» **WORK REQUIRED**
Retype, please, the listing from its opening line through the line that contains "return (u - U0) * y / F", both included, without the pictures.

» **PROVIDED DATA**
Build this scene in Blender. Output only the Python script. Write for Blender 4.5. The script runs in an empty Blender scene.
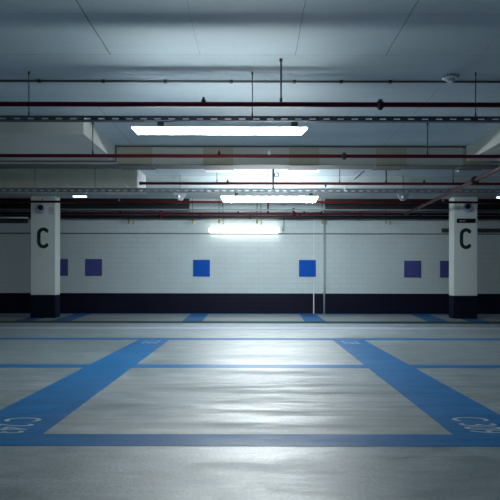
import bpy, bmesh, math
from mathutils import Vector, Matrix

C = bpy.context.scene.collection
EYE = 0.80            # camera height
CEIL = EYE + 1.93     # underside of the slab
WALL = 13.68          # far wall
F, U0, V0 = 600.0, 253.0, 278.5


def at(u, v, y):
    """a point of the photograph at depth y"""
    return Vector(((u - U0) * y / F, y, EYE + (V0 - v) * y / F))


def ux(u, y):
    return (u - U0) * y / F


# ------------------------------------------------------------------ materials
def new_mat(name):
    m = bpy.data.materials.new(name)
    m.use_nodes = True
    nt = m.node_tree
    return m, nt, nt.nodes['Principled BSDF']


def N(nt, kind, **kw):
    n = nt.nodes.new(kind)
    for k, v in kw.items():
        setattr(n, k, v)
    return n


def inp(nt, sock, v):
    if hasattr(v, 'is_output'):
        nt.links.new(v, sock)
    else:
        sock.default_value = v


def M(nt, op, a, b=0.0, c=0.0):
    n = N(nt, 'ShaderNodeMath', operation=op)
    inp(nt, n.inputs[0], a)
    inp(nt, n.inputs[1], b)
    inp(nt, n.inputs[2], c)
    return n.outputs[0]


def mixc(nt, fac, a, b):
    n = N(nt, 'ShaderNodeMix', data_type='RGBA')
    inp(nt, n.inputs[0], fac)
    inp(nt, n.inputs[6], a)
    inp(nt, n.inputs[7], b)
    return n.outputs[2]


def rgba(c):
    return (c[0], c[1], c[2], 1.0)


def xyz(nt):
    tc = N(nt, 'ShaderNodeTexCoord')
    s = N(nt, 'ShaderNodeSeparateXYZ')
    nt.links.new(tc.outputs['Object'], s.inputs[0])
    return tc.outputs['Object'], s.outputs[0], s.outputs[1], s.outputs[2]


def noise(nt, vec, scale, detail=4.0, rough=0.55, stretch=None):
    if stretch:
        mp = N(nt, 'ShaderNodeMapping')
        mp.inputs['Scale'].default_value = stretch
        nt.links.new(vec, mp.inputs[0])
        vec = mp.outputs[0]
    n = N(nt, 'ShaderNodeTexNoise')
    nt.links.new(vec, n.inputs['Vector'])
    n.inputs['Scale'].default_value = scale
    n.inputs['Detail'].default_value = detail
    n.inputs['Roughness'].default_value = rough
    return n.outputs['Fac']


def maprange(nt, v, a, b, c, d):
    n = N(nt, 'ShaderNodeMapRange')
    inp(nt, n.inputs[0], v)
    for i, x in enumerate((a, b, c, d)):
        n.inputs[i + 1].default_value = x
    return n.outputs[0]


def bump(nt, bsdf, h, strength, dist=0.01):
    b = N(nt, 'ShaderNodeBump')
    b.inputs['Strength'].default_value = strength
    b.inputs['Distance'].default_value = dist
    nt.links.new(h, b.inputs['Height'])
    nt.links.new(b.outputs[0], bsdf.inputs['Normal'])


def plain(name, col, rough=0.5, metal=0.0, var=0.12, scale=6.0, bmp=0.0):
    m, nt, b = new_mat(name)
    o, x, y, z = xyz(nt)
    f = noise(nt, o, scale)
    k = maprange(nt, f, 0.3, 0.7, 0.0, 1.0)
    lo = [c * (1 - var) for c in col]
    hi = [min(1, c * (1 + var)) for c in col]
    nt.links.new(mixc(nt, k, rgba(lo), rgba(hi)), b.inputs['Base Color'])
    b.inputs['Roughness'].default_value = rough
    b.inputs['Metallic'].default_value = metal
    if bmp:
        bump(nt, b, noise(nt, o, scale * 12), bmp, 0.003)
    return m


def glow(name, col, strength):
    m, nt, b = new_mat(name)
    b.inputs['Base Color'].default_value = rgba((0.8, 0.8, 0.8))
    b.inputs['Emission Color'].default_value = rgba(col)
    b.inputs['Emission Strength'].default_value = strength
    return m


def line_mask(nt, coord, pos, w):
    return M(nt, 'LESS_THAN', M(nt, 'ABSOLUTE', M(nt, 'SUBTRACT', coord, pos)), w)


def ceiling_mat():
    m, nt, b = new_mat('ceiling_concrete')
    o, x, y, z = xyz(nt)
    a = noise(nt, o, 1.3, 5, 0.6, (0.35, 1.6, 1))
    c = noise(nt, o, 22, 3)
    k = maprange(nt, M(nt, 'ADD', M(nt, 'MULTIPLY', a, 0.75), M(nt, 'MULTIPLY', c, 0.25)), 0.35, 0.65, 0, 1)
    col = mixc(nt, k, rgba(CEIL_LO), rgba(CEIL_HI))
    near = M(nt, 'LESS_THAN', y, 5.18)
    wob = M(nt, 'ADD', x, M(nt, 'MULTIPLY', M(nt, 'SUBTRACT', noise(nt, o, 5, 2), 0.5), 0.012))
    mask = None
    for px, w in ((-1.233, 0.006), (-0.463, 0.0012), (0.361, 0.003), (1.143, 0.004), (1.95, 0.0015)):
        q = M(nt, 'MULTIPLY', line_mask(nt, wob, px, w), near)
        mask = q if mask is None else M(nt, 'MAXIMUM', mask, q)
    for px, y0 in ((-1.745, 6.7), (1.882, 6.05)):
        far = M(nt, 'GREATER_THAN', y, y0)
        mask = M(nt, 'MAXIMUM', mask, M(nt, 'MULTIPLY', line_mask(nt, wob, px, 0.003), far))
    for py, w in ((5.18, 0.004), (4.38, 0.003)):
        mask = M(nt, 'MAXIMUM', mask, M(nt, 'MULTIPLY', line_mask(nt, y, py, w), 0.6))
    col = mixc(nt, M(nt, 'MULTIPLY', mask, 0.75), col, rgba((0.10, 0.115, 0.125)))
    nt.links.new(col, b.inputs['Base Color'])
    b.inputs['Roughness'].default_value = 0.7
    bump(nt, b, c, 0.12, 0.004)
    return m


def wall_mat(name, col, spec=0.4):
    m, nt, b = new_mat(name)
    b.inputs['Specular IOR Level'].default_value = spec
    o, x, y, z = xyz(nt)
    cx = N(nt, 'ShaderNodeCombineXYZ')
    nt.links.new(x, cx.inputs[0])
    nt.links.new(z, cx.inputs[1])
    br = N(nt, 'ShaderNodeTexBrick')
    nt.links.new(cx.outputs[0], br.inputs['Vector'])
    br.inputs['Scale'].default_value = 1.0
    br.inputs['Brick Width'].default_value = 0.25
    br.inputs['Row Height'].default_value = 0.1155
    br.inputs['Mortar Size'].default_value = 0.006
    br.inputs['Mortar Smooth'].default_value = 0.4
    fac = br.outputs['Fac']
    n = noise(nt, o, 2.0, 5)
    k = maprange(nt, n, 0.3, 0.7, 0, 1)
    c = mixc(nt, k, rgba([q * 0.93 for q in col]), rgba(col))
    c = mixc(nt, M(nt, 'MULTIPLY', fac, 0.14), c, rgba([q * 0.45 for q in col]))
    nt.links.new(c, b.inputs['Base Color'])
    b.inputs['Roughness'].default_value = 0.55
    h = M(nt, 'ADD', M(nt, 'MULTIPLY', fac, -1.0), M(nt, 'MULTIPLY', noise(nt, o, 30, 2), 0.25))
    bump(nt, b, h, 0.55, 0.009)
    return m


def floor_like(name, lo, hi, r0, r1, spec=0.5, wear=0.3):
    m, nt, b = new_mat(name)
    o, x, y, z = xyz(nt)
    big = noise(nt, o, 0.8, 5, 0.6, (0.55, 1.9, 1))
    mid = noise(nt, o, 6.0, 4, 0.6, (0.7, 1.6, 1))
    fine = noise(nt, o, 48, 4, 0.75)
    soft = noise(nt, o, 3.0, 2.0, 0.5, (0.45, 2.4, 1))
    k = maprange(nt, M(nt, 'ADD', M(nt, 'MULTIPLY', mid, 0.55), M(nt, 'MULTIPLY', fine, 0.45)), 0.40, 0.60, 0, 1)
    sc = noise(nt, o, 1.5, 4, 0.65, (0.45, 3.2, 1))
    band = M(nt, 'MULTIPLY', maprange(nt, y, 2.9, 3.4, 0, 1), maprange(nt, y, 4.2, 5.4, 1, 0.25))
    scuff = M(nt, 'MULTIPLY', maprange(nt, sc, 0.44, 0.62, 0, 1), band)
    base = mixc(nt, k, rgba(lo), rgba(hi))
    nt.links.new(mixc(nt, M(nt, 'MULTIPLY', scuff, wear), base, rgba([q * 0.45 for q in lo])), b.inputs['Base Color'])
    rr = maprange(nt, M(nt, 'ADD', M(nt, 'MULTIPLY', big, 0.7), M(nt, 'MULTIPLY', mid, 0.3)), 0.40, 0.60, r0, r1)
    rr = M(nt, 'ADD', rr, M(nt, 'MULTIPLY', scuff, wear * 0.3))
    nt.links.new(rr, b.inputs['Roughness'])
    b.inputs['Specular IOR Level'].default_value = spec
    b.inputs['IOR'].default_value = 2.1 if spec > 0.9 else 1.5
    h = M(nt, 'ADD', M(nt, 'MULTIPLY', fine, 1.8), M(nt, 'MULTIPLY', soft, 4.2))
    bump(nt, b, h, 0.22, 0.006)
    return m


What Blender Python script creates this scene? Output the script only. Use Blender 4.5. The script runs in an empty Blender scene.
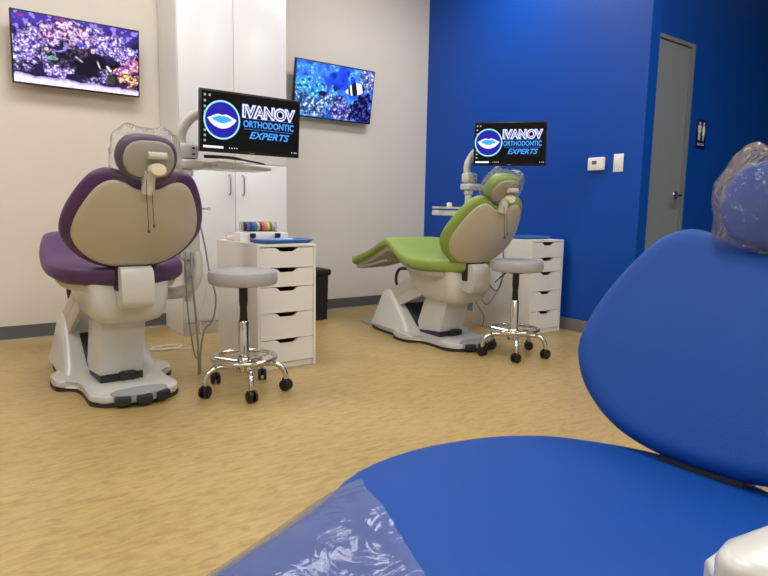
import bpy, bmesh, math, random
from mathutils import Vector, Matrix, noise
random.seed(7)
PI = math.pi
C = bpy.context.scene.collection
R = math.radians

# ------------------------------------------------------------------ helpers
def srgb(r, g, b):
    def f(c):
        c /= 255.0
        return c / 12.92 if c <= .04045 else ((c + .055) / 1.055) ** 2.4
    return (f(r), f(g), f(b), 1.0)

MATS = {}
def mat(name, col, rough=.5, metal=0.0, bump=0.0, bscale=60, vary=0.0, vscale=4.0, coat=0.0, spec=.5, sheen=0.0, sub=0.0):
    if name in MATS: return MATS[name]
    m = bpy.data.materials.new(name); m.use_nodes = True
    nt = m.node_tree; b = nt.nodes['Principled BSDF']
    b.inputs['Base Color'].default_value = col
    b.inputs['Roughness'].default_value = rough
    b.inputs['Metallic'].default_value = metal
    b.inputs['Specular IOR Level'].default_value = spec
    b.inputs['Coat Weight'].default_value = coat
    b.inputs['Sheen Weight'].default_value = sheen
    tc = nt.nodes.new('ShaderNodeTexCoord')
    if vary:
        n = nt.nodes.new('ShaderNodeTexNoise'); n.inputs['Scale'].default_value = vscale; n.inputs['Detail'].default_value = 4
        nt.links.new(tc.outputs['Object'], n.inputs['Vector'])
        mx = nt.nodes.new('ShaderNodeMixRGB'); mx.blend_type = 'MULTIPLY'
        rp = nt.nodes.new('ShaderNodeValToRGB')
        rp.color_ramp.elements[0].color = (1 - vary, 1 - vary, 1 - vary, 1); rp.color_ramp.elements[1].color = (1, 1, 1, 1)
        rp.color_ramp.elements[0].position = .3; rp.color_ramp.elements[1].position = .7
        nt.links.new(n.outputs['Fac'], rp.inputs['Fac'])
        mx.inputs['Fac'].default_value = 1; mx.inputs['Color1'].default_value = col
        nt.links.new(rp.outputs['Color'], mx.inputs['Color2'])
        nt.links.new(mx.outputs['Color'], b.inputs['Base Color'])
    if bump:
        n = nt.nodes.new('ShaderNodeTexNoise'); n.inputs['Scale'].default_value = bscale; n.inputs['Detail'].default_value = 3
        nt.links.new(tc.outputs['Object'], n.inputs['Vector'])
        bp = nt.nodes.new('ShaderNodeBump'); bp.inputs['Strength'].default_value = bump; bp.inputs['Distance'].default_value = .002
        nt.links.new(n.outputs['Fac'], bp.inputs['Height']); nt.links.new(bp.outputs['Normal'], b.inputs['Normal'])
    MATS[name] = m
    return m

def emit(name, col, strength=1.0):
    if name in MATS: return MATS[name]
    m = bpy.data.materials.new(name); m.use_nodes = True
    b = m.node_tree.nodes['Principled BSDF']
    b.inputs['Base Color'].default_value = (.004, .004, .005, 1)
    b.inputs['Roughness'].default_value = .25; b.inputs['Specular IOR Level'].default_value = .12
    b.inputs['Emission Color'].default_value = col
    b.inputs['Emission Strength'].default_value = strength
    MATS[name] = m
    return m

def vc_emit(name, strength):
    m = bpy.data.materials.new(name); m.use_nodes = True
    nt = m.node_tree; b = nt.nodes['Principled BSDF']
    b.inputs['Base Color'].default_value = (.004, .004, .005, 1)
    b.inputs['Roughness'].default_value = .2; b.inputs['Specular IOR Level'].default_value = .15
    a = nt.nodes.new('ShaderNodeVertexColor'); a.layer_name = 'picture'
    nt.links.new(a.outputs['Color'], b.inputs['Emission Color'])
    b.inputs['Emission Strength'].default_value = strength
    return m

def plastic(name, haze, tint=(1, 1, 1, 1), crinkle=1.0, scale=25):
    m = bpy.data.materials.new(name); m.use_nodes = True
    nt = m.node_tree; nt.nodes.clear()
    out = nt.nodes.new('ShaderNodeOutputMaterial')
    tr = nt.nodes.new('ShaderNodeBsdfTransparent'); tr.inputs['Color'].default_value = (.97, .97, .98, 1)
    gl = nt.nodes.new('ShaderNodeBsdfGlossy'); gl.inputs['Roughness'].default_value = .08
    df = nt.nodes.new('ShaderNodeBsdfDiffuse'); df.inputs['Color'].default_value = tint
    fr = nt.nodes.new('ShaderNodeFresnel'); fr.inputs['IOR'].default_value = 1.45
    tc = nt.nodes.new('ShaderNodeTexCoord')
    n = nt.nodes.new('ShaderNodeTexNoise'); n.inputs['Scale'].default_value = scale; n.inputs['Detail'].default_value = 3; n.inputs['Distortion'].default_value = 1.5
    nt.links.new(tc.outputs['Object'], n.inputs['Vector'])
    bp = nt.nodes.new('ShaderNodeBump'); bp.inputs['Strength'].default_value = crinkle; bp.inputs['Distance'].default_value = .01
    nt.links.new(n.outputs['Fac'], bp.inputs['Height'])
    for s in (gl, fr): nt.links.new(bp.outputs['Normal'], s.inputs['Normal'])
    m1 = nt.nodes.new('ShaderNodeMixShader'); m1.inputs['Fac'].default_value = haze
    nt.links.new(tr.outputs[0], m1.inputs[1]); nt.links.new(df.outputs[0], m1.inputs[2])
    m2 = nt.nodes.new('ShaderNodeMixShader')
    mu = nt.nodes.new('ShaderNodeMath'); mu.operation = 'MULTIPLY'; mu.inputs[1].default_value = .6; nt.links.new(fr.outputs[0], mu.inputs[0]); nt.links.new(mu.outputs[0], m2.inputs['Fac']); nt.links.new(m1.outputs[0], m2.inputs[1]); nt.links.new(gl.outputs[0], m2.inputs[2])
    nt.links.new(m2.outputs[0], out.inputs['Surface'])
    return m

def thing(name, label, cat, loc=(0, 0, 0), rz=0, group=None):
    o = bpy.data.objects.new(name, None); C.objects.link(o)
    o.empty_display_size = .1
    o.location = loc; o.rotation_euler = (0, 0, rz)
    o['label'] = label; o['category'] = cat
    if group: o['group'] = group
    return o
def tag(o, label, cat, group=None):
    o['label'] = label; o['category'] = cat
    if group: o['group'] = group
    return o

def obj(name, bm, m, parent=None, smooth=True, loc=(0, 0, 0), rot=(0, 0, 0), angle=40):
    me = bpy.data.meshes.new(name)
    bmesh.ops.recalc_face_normals(bm, faces=bm.faces[:])
    bm.to_mesh(me); bm.free()
    ms = m if isinstance(m, (list, tuple)) else [m]
    for x in ms: me.materials.append(x)
    if smooth:
        me.polygons.foreach_set('use_smooth', [True] * len(me.polygons))
        me.set_sharp_from_angle(angle=R(angle))
    o = bpy.data.objects.new(name, me); C.objects.link(o)
    o.location = loc; o.rotation_euler = rot
    if parent: o.parent = parent
    return o
def struct(name, bm, m, **k):
    o = obj(name, bm, m, **k); o['kind'] = 'structure'; return o

def B(): return bmesh.new()
def box(bm, x0, x1, y0, y1, z0, z1, bev=0, seg=2, M=None, mi=0):
    vs = [bm.verts.new((x, y, z)) for x in (x0, x1) for y in (y0, y1) for z in (z0, z1)]
    F = [(0, 1, 3, 2), (4, 6, 7, 5), (0, 4, 5, 1), (2, 3, 7, 6), (0, 2, 6, 4), (1, 5, 7, 3)]
    fs = [bm.faces.new([vs[i] for i in f]) for f in F]
    for f in fs: f.material_index = mi
    g = list(vs)
    if bev:
        es = list({e for f in fs for e in f.edges})
        r = bmesh.ops.bevel(bm, geom=es, offset=bev, segments=seg, profile=.5, affect='EDGES')
        g = list({v for f in r['faces'] for v in f.verts} | {v for v in vs if v.is_valid})
        for f in r['faces']: f.material_index = mi
    if M is not None:
        bmesh.ops.transform(bm, matrix=M, verts=g)
    return bm
def catmull(P, n=6):
    P = [Vector(p) for p in P]
    if len(P) < 3: return P
    out = []
    for i in range(len(P) - 1):
        p0 = P[i - 1] if i else P[0] * 2 - P[1]
        p1, p2 = P[i], P[i + 1]
        p3 = P[i + 2] if i + 2 < len(P) else P[-1] * 2 - P[-2]
        for k in range(n):
            t = k / n
            out.append(.5 * ((2 * p1) + (p2 - p0) * t + (2 * p0 - 5 * p1 + 4 * p2 - p3) * t * t + (3 * p1 - p0 - 3 * p2 + p3) * t ** 3))
    out.append(P[-1]); return out
def tube(bm, P, r, seg=12, smooth=6, closed=False, mi=0, sx=1.0):
    P = catmull(P, smooth) if smooth and not closed else [Vector(p) for p in P]
    n = len(P); rings = []
    up = Vector((0, 0, 1)); prev = None
    for i, p in enumerate(P):
        if closed: t = (P[(i + 1) % n] - P[i - 1]).normalized()
        else: t = (P[min(i + 1, n - 1)] - P[max(i - 1, 0)]).normalized()
        if prev is None:
            a = up if abs(t.dot(up)) < .9 else Vector((1, 0, 0))
            x = t.cross(a).normalized()
        else:
            x = (prev - t * prev.dot(t)).normalized()
        prev = x; y = t.cross(x)
        rr = r[i * (len(r) - 1) // max(1, n - 1)] if isinstance(r, (list, tuple)) else r
        rings.append([bm.verts.new(p + (x * math.cos(a) * sx + y * math.sin(a)) * rr) for a in [2 * PI * k / seg for k in range(seg)]])
    m = n if closed else n - 1
    for i in range(m):
        A, D = rings[i], rings[(i + 1) % n]
        for k in range(seg):
            f = bm.faces.new((A[k], A[(k + 1) % seg], D[(k + 1) % seg], D[k])); f.material_index = mi
    if not closed:
        for rg in (rings[0], rings[-1]):
            f = bm.faces.new(rg); f.material_index = mi
    return bm
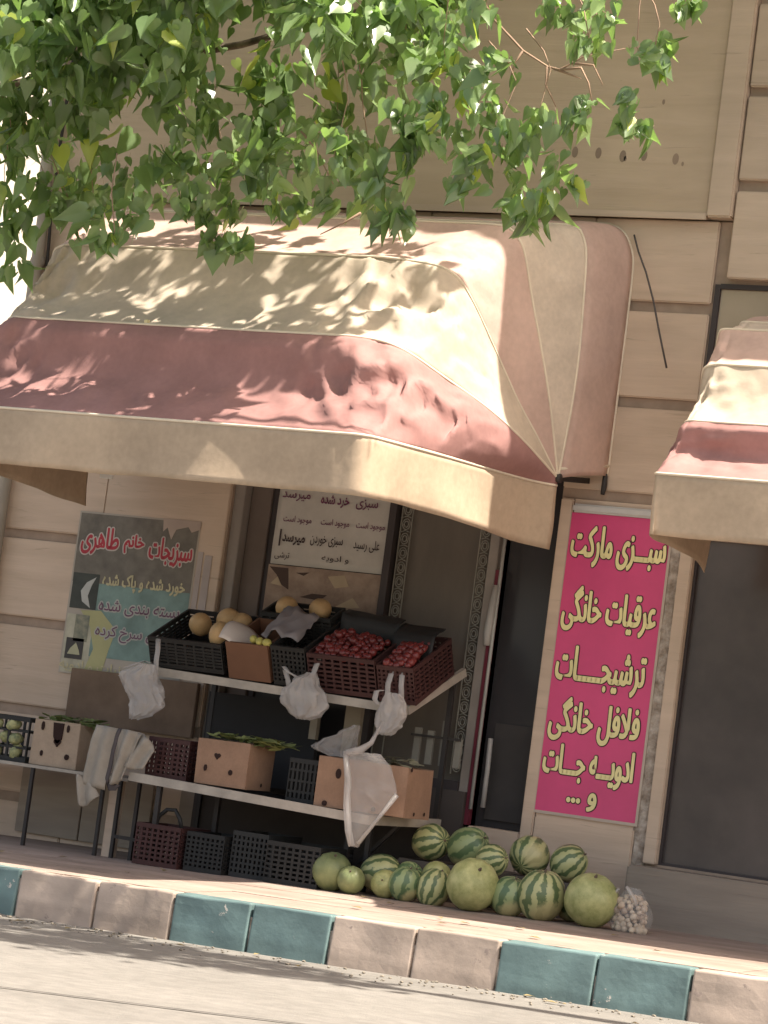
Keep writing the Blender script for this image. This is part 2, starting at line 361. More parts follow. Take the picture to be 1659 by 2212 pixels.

» **SOLUTION FOR THIS PROBLEM**
Build this scene in Blender. Output only the Python script. Write for Blender 4.5. The script runs in an empty Blender scene.
import bpy, bmesh, math
from mathutils import Vector, Matrix

C = bpy.context.scene.collection
EYE = 0.80            # camera height
CEIL = EYE + 1.93     # underside of the slab
WALL = 13.68          # far wall
F, U0, V0 = 600.0, 253.0, 278.5


def at(u, v, y):
    """a point of the photograph at depth y"""
    return Vector(((u - U0) * y / F, y, EYE + (V0 - v) * y / F))


def ux(u, y):
    return (u - U0) * y / F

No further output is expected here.